The silent pause before and after eating was also observed by the second table; and after we rose a third company sat down.
When all had done, I gave a little assistance in clearing the tables, in carrying the butter into the cellar and the other food to the wash-house. The dishes were taken to the roofed porch between the latter and the house, where some of the women-folk washed them. A neat table stood at the foot of the cellar-stairs, and received the valued product of the dairy, the fragments being put away in an orderly manner.
I now had a time of leisure, for my driver had gone to see a friend, and I must await his coming. This gave me an opportunity to talk with several sisters. I inquired of a fine-looking woman when the feet-washing would be held, and when they took the Lord’s Supper. When I asked whether they liked those who were not members to attend the feet-washing, I understood her to say that they did not.[8] (I attended, not a great while after, a great Whitsuntide feet-washing and bread-baking in the meeting-house of the New Mennonites.)
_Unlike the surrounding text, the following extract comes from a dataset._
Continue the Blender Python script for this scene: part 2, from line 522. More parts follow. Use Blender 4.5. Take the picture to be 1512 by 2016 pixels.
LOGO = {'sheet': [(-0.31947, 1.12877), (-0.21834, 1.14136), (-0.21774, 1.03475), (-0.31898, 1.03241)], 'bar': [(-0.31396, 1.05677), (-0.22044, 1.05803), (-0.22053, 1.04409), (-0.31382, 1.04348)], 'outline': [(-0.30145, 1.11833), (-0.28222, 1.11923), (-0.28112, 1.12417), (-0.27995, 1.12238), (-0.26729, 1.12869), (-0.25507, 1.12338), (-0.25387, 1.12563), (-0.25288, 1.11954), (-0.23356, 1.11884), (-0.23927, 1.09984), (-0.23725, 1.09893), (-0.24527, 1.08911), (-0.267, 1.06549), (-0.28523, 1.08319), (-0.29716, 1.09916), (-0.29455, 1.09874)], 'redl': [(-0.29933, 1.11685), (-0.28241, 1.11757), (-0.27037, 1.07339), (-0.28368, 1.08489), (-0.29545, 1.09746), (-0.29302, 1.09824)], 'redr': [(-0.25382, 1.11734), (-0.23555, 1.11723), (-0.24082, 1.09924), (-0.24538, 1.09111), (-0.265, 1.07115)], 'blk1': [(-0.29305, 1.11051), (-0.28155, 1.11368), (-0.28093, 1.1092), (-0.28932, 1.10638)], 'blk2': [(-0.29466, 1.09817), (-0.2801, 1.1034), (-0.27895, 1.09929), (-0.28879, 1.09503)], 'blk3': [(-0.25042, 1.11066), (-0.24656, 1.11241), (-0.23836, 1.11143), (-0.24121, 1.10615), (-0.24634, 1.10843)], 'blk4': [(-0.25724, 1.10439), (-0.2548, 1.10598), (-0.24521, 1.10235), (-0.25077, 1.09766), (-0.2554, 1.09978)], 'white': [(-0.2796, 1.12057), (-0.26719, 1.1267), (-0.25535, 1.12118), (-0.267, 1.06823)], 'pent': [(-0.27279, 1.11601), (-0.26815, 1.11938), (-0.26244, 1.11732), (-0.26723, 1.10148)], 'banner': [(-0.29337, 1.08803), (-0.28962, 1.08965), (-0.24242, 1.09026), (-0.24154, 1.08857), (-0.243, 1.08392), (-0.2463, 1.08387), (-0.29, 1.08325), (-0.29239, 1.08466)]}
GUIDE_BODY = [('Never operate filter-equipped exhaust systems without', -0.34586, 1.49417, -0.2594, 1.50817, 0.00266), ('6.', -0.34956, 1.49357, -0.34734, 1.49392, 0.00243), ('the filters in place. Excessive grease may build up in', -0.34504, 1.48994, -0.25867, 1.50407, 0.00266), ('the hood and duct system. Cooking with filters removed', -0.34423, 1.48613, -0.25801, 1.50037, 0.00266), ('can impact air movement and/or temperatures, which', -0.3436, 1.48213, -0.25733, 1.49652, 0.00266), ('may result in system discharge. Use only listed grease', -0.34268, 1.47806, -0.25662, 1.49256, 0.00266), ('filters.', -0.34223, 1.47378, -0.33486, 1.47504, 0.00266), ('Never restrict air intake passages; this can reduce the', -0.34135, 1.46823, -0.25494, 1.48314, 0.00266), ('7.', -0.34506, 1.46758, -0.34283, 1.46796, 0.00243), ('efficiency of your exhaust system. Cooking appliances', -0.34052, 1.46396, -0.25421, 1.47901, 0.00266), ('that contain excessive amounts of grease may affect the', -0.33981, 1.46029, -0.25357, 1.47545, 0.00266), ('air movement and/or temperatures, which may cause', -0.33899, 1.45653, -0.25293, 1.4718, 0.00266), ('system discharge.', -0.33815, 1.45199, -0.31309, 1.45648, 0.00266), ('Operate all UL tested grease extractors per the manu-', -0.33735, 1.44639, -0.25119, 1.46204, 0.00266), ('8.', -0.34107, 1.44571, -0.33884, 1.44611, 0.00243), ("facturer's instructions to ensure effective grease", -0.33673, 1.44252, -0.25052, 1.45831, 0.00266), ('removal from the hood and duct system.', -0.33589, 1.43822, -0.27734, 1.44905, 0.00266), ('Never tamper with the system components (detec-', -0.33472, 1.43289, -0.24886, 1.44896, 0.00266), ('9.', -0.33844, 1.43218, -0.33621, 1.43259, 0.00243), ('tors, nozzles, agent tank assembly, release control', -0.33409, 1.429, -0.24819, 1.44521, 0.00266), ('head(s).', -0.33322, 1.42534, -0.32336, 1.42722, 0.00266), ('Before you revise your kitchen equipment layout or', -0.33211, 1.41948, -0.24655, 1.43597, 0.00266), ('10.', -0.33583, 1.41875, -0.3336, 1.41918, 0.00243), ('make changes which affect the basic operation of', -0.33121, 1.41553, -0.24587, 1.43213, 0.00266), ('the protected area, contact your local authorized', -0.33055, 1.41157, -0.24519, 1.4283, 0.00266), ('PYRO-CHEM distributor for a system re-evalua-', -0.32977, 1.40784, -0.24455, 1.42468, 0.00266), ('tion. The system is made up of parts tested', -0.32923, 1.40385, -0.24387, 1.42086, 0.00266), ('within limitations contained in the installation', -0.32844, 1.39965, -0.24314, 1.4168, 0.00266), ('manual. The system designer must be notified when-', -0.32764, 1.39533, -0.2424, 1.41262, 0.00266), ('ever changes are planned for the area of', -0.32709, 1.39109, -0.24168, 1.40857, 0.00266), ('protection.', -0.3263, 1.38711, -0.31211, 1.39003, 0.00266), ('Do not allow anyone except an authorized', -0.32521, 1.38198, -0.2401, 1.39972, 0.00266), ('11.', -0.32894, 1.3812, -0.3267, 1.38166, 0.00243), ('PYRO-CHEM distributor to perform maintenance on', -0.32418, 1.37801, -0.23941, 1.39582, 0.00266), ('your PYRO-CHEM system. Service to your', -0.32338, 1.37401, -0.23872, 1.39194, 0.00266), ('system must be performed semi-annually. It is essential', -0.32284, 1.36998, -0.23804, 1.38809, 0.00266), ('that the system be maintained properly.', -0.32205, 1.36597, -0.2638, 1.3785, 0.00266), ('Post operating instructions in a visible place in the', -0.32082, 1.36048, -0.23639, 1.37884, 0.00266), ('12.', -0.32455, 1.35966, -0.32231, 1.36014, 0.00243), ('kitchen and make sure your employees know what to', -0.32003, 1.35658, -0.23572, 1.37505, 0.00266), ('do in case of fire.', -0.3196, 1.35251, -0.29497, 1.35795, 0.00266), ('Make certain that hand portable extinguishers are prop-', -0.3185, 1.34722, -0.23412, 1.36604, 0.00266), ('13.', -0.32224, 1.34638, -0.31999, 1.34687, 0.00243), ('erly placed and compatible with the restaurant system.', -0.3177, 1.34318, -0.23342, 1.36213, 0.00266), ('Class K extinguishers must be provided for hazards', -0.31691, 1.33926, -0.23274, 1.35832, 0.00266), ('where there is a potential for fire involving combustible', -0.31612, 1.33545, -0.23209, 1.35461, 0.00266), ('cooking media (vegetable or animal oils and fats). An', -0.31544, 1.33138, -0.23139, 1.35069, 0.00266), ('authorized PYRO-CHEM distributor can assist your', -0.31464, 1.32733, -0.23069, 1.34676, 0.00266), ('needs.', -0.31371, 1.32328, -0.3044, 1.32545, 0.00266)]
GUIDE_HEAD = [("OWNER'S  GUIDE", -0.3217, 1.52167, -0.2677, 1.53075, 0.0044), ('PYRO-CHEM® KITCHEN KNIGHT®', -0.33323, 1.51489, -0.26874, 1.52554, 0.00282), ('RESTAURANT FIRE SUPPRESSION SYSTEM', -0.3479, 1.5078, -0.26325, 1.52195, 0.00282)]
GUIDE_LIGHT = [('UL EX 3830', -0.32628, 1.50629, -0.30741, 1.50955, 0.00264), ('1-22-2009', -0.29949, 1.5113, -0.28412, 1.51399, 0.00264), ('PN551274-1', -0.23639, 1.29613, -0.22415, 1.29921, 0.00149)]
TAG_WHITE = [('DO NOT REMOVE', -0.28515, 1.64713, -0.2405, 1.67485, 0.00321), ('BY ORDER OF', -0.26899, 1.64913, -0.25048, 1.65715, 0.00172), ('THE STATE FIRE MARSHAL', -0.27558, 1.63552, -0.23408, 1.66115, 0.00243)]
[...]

I had now an opportunity to examine the books. Standing upon a bench, I took down a great volume, well printed in the German language, and entitled “The Bloody Theatre; or, The Martyr’s Mirror of the Baptists, or Defenceless Christians, who, on Account of the Testimony of Jesus, their Saviour, Suffered and were Put to Death, from the Time of Christ to the Year 1660. Lancaster, 1814.” This book was a version from the Dutch (Holländisch) of Thielem J. van Bracht, and it has also been rendered from German into English. I was not aware, at the time, that I had before me one of the principal sources whence the history of the Mennonites is to be drawn,—a history which is still unwritten.
The books were few in number, and I noticed no other so remarkable as this. Another German one, more modern in appearance, was entitled “Universal Cattle-Doctor Book; or, The Cures of the old Shepherd Thomas, of Bunzen, in Silesia, for Horses, Cattle, Sheep, Swine, and Goats.”
While I was looking over the volumes, a little circumstance occurred, which, although not flattering to myself, is perhaps too characteristic to be omitted. My “Dutch” neighbors are not great readers, and to read German is considered an accomplishment even among those who speak the dialect. To speak “Dutch” is very common, of course, but to read German is a considerable attainment. I have, therefore, sometimes surprised a neighbor by being able to read the language. I am naturally not unwilling to be admired, and, as two or three sisters were standing near while I examined the books, I endeavored in haste to give them a specimen of my attainments. I therefore took a passage quickly from the great “Martyr-Book,” and read aloud a sentence like this: “Grace, peace, and joy through God our Heavenly Father; wisdom, righteousness, and truth, through Jesus Christ his Son, together with the illumining of the Holy Spirit, be with you.” Glancing up to see the surprise which my proficiency must produce, I beheld a different expression of countenance, for the attention of some of the thoughtful sisters was attracted by the subject-matter, instead of the reader, and that aroused a sentiment of devotion beautifully expressed.